切妻造の場合(1)大きな妻壁をそのまま見せるもの、(2)妻壁に水平に小庇(水切)を1段又は、2段付けたもの、(3)小庇を一方の屋根の流れに平行して取り付け、妻が2つ重なるように見せたもの、(4)妻側の前半を半軒幅で落棟にし、切妻の妻を2つ見せるもの((3)はこれを模したもの)等の手法が見られます。隣同志の建物の壁が接するか極めて近接する場合は(1)の方式となっていますが、池田では一般に建物間隔は1〜1.5尺程で、(2)の方式を取るものが多くなっています。(3)(4)は角地で妻側に道路がある場合に取られていますが、この場合でも(1)(2)の方式が見られます。但しこの場合は下半に板を張り、(1)では上半の土壁との間に水切板を入れています。(図版5-3)

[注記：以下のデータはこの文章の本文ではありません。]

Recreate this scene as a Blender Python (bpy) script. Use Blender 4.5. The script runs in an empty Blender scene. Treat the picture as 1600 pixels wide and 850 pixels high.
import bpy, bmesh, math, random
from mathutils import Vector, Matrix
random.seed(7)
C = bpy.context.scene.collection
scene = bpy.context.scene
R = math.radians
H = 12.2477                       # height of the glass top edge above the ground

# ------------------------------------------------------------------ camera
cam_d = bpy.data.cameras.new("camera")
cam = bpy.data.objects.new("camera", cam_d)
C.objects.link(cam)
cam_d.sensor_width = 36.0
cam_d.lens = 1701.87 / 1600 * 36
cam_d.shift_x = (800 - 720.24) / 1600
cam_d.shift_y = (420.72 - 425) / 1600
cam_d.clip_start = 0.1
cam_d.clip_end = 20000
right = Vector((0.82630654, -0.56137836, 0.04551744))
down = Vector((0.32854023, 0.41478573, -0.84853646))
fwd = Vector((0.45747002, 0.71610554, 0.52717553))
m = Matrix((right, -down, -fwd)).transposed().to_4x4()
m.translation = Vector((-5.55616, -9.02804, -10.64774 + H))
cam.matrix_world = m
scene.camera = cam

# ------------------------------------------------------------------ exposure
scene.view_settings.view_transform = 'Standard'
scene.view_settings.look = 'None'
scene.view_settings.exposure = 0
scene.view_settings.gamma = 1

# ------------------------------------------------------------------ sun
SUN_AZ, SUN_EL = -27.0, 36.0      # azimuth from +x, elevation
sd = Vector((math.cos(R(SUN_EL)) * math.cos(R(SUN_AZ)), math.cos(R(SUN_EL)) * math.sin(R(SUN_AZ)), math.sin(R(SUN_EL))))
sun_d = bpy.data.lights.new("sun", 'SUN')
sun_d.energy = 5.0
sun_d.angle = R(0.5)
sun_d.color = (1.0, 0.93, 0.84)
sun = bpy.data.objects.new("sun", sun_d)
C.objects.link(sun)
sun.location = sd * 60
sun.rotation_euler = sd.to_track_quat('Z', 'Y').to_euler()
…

(2)(3)は、風雨による大きな妻壁の亀裂や剥落を防ぐ工夫の1つですが、角地の場合等では(4)と共に壁面の意匠となっています。
入母屋造には両妻共入母屋造にしたものと、片側のみ入母屋にし、他方は切妻にした片入母屋造とがあります。入母屋造30棟あまりのうち両入母屋造は7棟程で、いずれも明治以後の建物です。
場所は必ずしも角地とは限らないものの(一般には角地に多い)、いずれにしても道路から入母屋造の妻から見られ、また大きな家では入母屋造にしていることから見ても、入母屋造は屋根の意匠的効果を狙うと共に、家の格式を示したものと思われます。
今はありませんが、江戸にも名の聞こえた酒造家の満願寺屋は入母屋の八棟造でしたし、岸上家(江戸時代は酒造家)も同じような屋根形式を持っていました。入母屋造に比べて寄棟造は更に少なく15棟程で、江戸時代のものは1棟もありません。
ところで、妻入23棟のうち、その屋根形式を見ると、切妻造8棟、入母屋造10棟、寄棟造5棟となります。いずれも散財していますが、切妻造は町の中心から入り込んだ処に見られるのに対して、入母屋造は中之町通りや西本町から西ノ口町へ抜ける道路沿いと旧主要道路沿いに見られ、意匠効果を狙っている事が分かります。